→ PROBLEM: Copy out the data exactly, leaving the pictures behind.
● ● ● ● ●
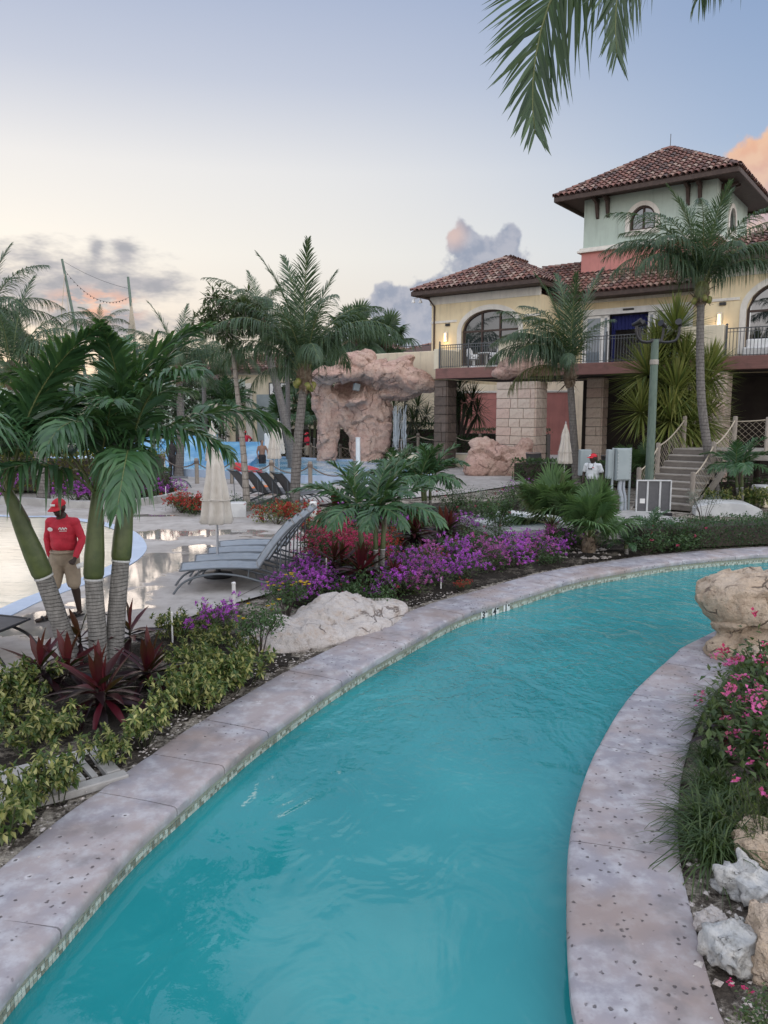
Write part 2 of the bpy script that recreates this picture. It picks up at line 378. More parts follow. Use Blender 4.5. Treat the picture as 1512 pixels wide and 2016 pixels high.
# setting
def coping_mat():
    m, t, b, out = newmat('stamped_coping'); co = t.n('ShaderNodeNewGeometry').outputs['Position']
    n = t.noise(co, 1.3, 7, .6, .4); n2 = t.noise(co, 6, 8, .65)
    col = t.mix(t.rng(n, .38, .62), (.285, .275, .305), (.37, .325, .325)); col = t.mix(t.rng(n2, .42, .70, 0, .65), col, (.50, .505, .53)); right = t.rng(t.n('ShaderNodeSeparateXYZ', Vector=co).outputs[0], .9, 1.1)
    rust = t.rng(t.noise(t.vm('ADD', co, (9, 4, 0)), .9, 5, .5), .50, .68, 0, .6); col = t.mix(rust, col, (.27, .20, .165))
    big = t.rng(t.noise(t.vm('ADD', co, (3, 7, 0)), 2.6, 6, .6), .52, .70, 0, .6); col = t.mix(big, col, (.19, .175, .18))
    def pits(sc, r0, r1, dens, offv):
        w = t.vm('ADD', t.vm('ADD', co, offv), t.vm('SCALE', t.n('ShaderNodeTexNoise', Vector=co, Scale=30, Detail=2).outputs['Color'], scale=.035))
        v = t.n('ShaderNodeTexVoronoi', Vector=w, Scale=sc, Randomness=1.0)
        keep = t.rng(t.n('ShaderNodeSeparateColor', Color=v.outputs['Color']).outputs[0], dens, dens + .02)
        return t.m('MULTIPLY', keep, t.rng(v.outputs['Distance'], r0, r1, 1, 0)), t.m('MULTIPLY', keep, t.rng(v.outputs['Distance'], r1 * 1.1, r1 * 2.6, 1, 0))
    zone = t.m('MAXIMUM', t.rng(t.noise(co, .8, 3), .50, .62), right)
    p1, h1 = pits(11, .09, .17, .80, (0, 0, 0)); p2, h2 = pits(20, .14, .30, .64, (3, 1, 0)); p2 = t.m('MULTIPLY', p2, zone)
    col = t.mix(t.m('MULTIPLY', h1, t.rng(t.noise(co, 2.2, 2), .52, .66, 0, .6)), col, (.66, .65, .66))
    col = t.mix(t.m('MULTIPLY', t.m('MAXIMUM', p1, p2), .8), col, (.06, .052, .052))
    t.put(b.inputs['Base Color'], col); t.put(b.inputs['Roughness'], t.rng(n2, .3, .7, .62, .85)); b.inputs['Specular IOR Level'].default_value = .35
    h = t.m('SUBTRACT', t.m('MULTIPLY', n2, .5), t.m('MAXIMUM', p1, p2)); bp = t.n('ShaderNodeBump', Strength=.6, Distance=.012, Height=h); t.put(b.inputs['Normal'], bp.outputs[0])
    return m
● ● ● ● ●
→ TASK RESPONSE:
Write part 2 of the bpy script that recreates this picture. It picks up at line 378. More parts follow. Use Blender 4.5. Treat the picture as 1512 pixels wide and 2016 pixels high.
# setting
def coping_mat():
    m, t, b, out = newmat('stamped_coping'); co = t.n('ShaderNodeNewGeometry').outputs['Position']
    n = t.noise(co, 1.3, 7, .6, .4); n2 = t.noise(co, 6, 8, .65)
    col = t.mix(t.rng(n, .38, .62), (.285, .275, .305), (.37, .325, .325)); col = t.mix(t.rng(n2, .42, .70, 0, .65), col, (.50, .505, .53)); right = t.rng(t.n('ShaderNodeSeparateXYZ', Vector=co).outputs[0], .9, 1.1)
    rust = t.rng(t.noise(t.vm('ADD', co, (9, 4, 0)), .9, 5, .5), .50, .68, 0, .6); col = t.mix(rust, col, (.27, .20, .165))
    big = t.rng(t.noise(t.vm('ADD', co, (3, 7, 0)), 2.6, 6, .6), .52, .70, 0, .6); col = t.mix(big, col, (.19, .175, .18))
    def pits(sc, r0, r1, dens, offv):
        w = t.vm('ADD', t.vm('ADD', co, offv), t.vm('SCALE', t.n('ShaderNodeTexNoise', Vector=co, Scale=30, Detail=2).outputs['Color'], scale=.035))
        v = t.n('ShaderNodeTexVoronoi', Vector=w, Scale=sc, Randomness=1.0)
        keep = t.rng(t.n('ShaderNodeSeparateColor', Color=v.outputs['Color']).outputs[0], dens, dens + .02)
        return t.m('MULTIPLY', keep, t.rng(v.outputs['Distance'], r0, r1, 1, 0)), t.m('MULTIPLY', keep, t.rng(v.outputs['Distance'], r1 * 1.1, r1 * 2.6, 1, 0))
    zone = t.m('MAXIMUM', t.rng(t.noise(co, .8, 3), .50, .62), right)
    p1, h1 = pits(11, .09, .17, .80, (0, 0, 0)); p2, h2 = pits(20, .14, .30, .64, (3, 1, 0)); p2 = t.m('MULTIPLY', p2, zone)
    col = t.mix(t.m('MULTIPLY', h1, t.rng(t.noise(co, 2.2, 2), .52, .66, 0, .6)), col, (.66, .65, .66))
    col = t.mix(t.m('MULTIPLY', t.m('MAXIMUM', p1, p2), .8), col, (.06, .052, .052))
    t.put(b.inputs['Base Color'], col); t.put(b.inputs['Roughness'], t.rng(n2, .3, .7, .62, .85)); b.inputs['Specular IOR Level'].default_value = .35
    h = t.m('SUBTRACT', t.m('MULTIPLY', n2, .5), t.m('MAXIMUM', p1, p2)); bp = t.n('ShaderNodeBump', Strength=.6, Distance=.012, Height=h); t.put(b.inputs['Normal'], bp.outputs[0])
    return m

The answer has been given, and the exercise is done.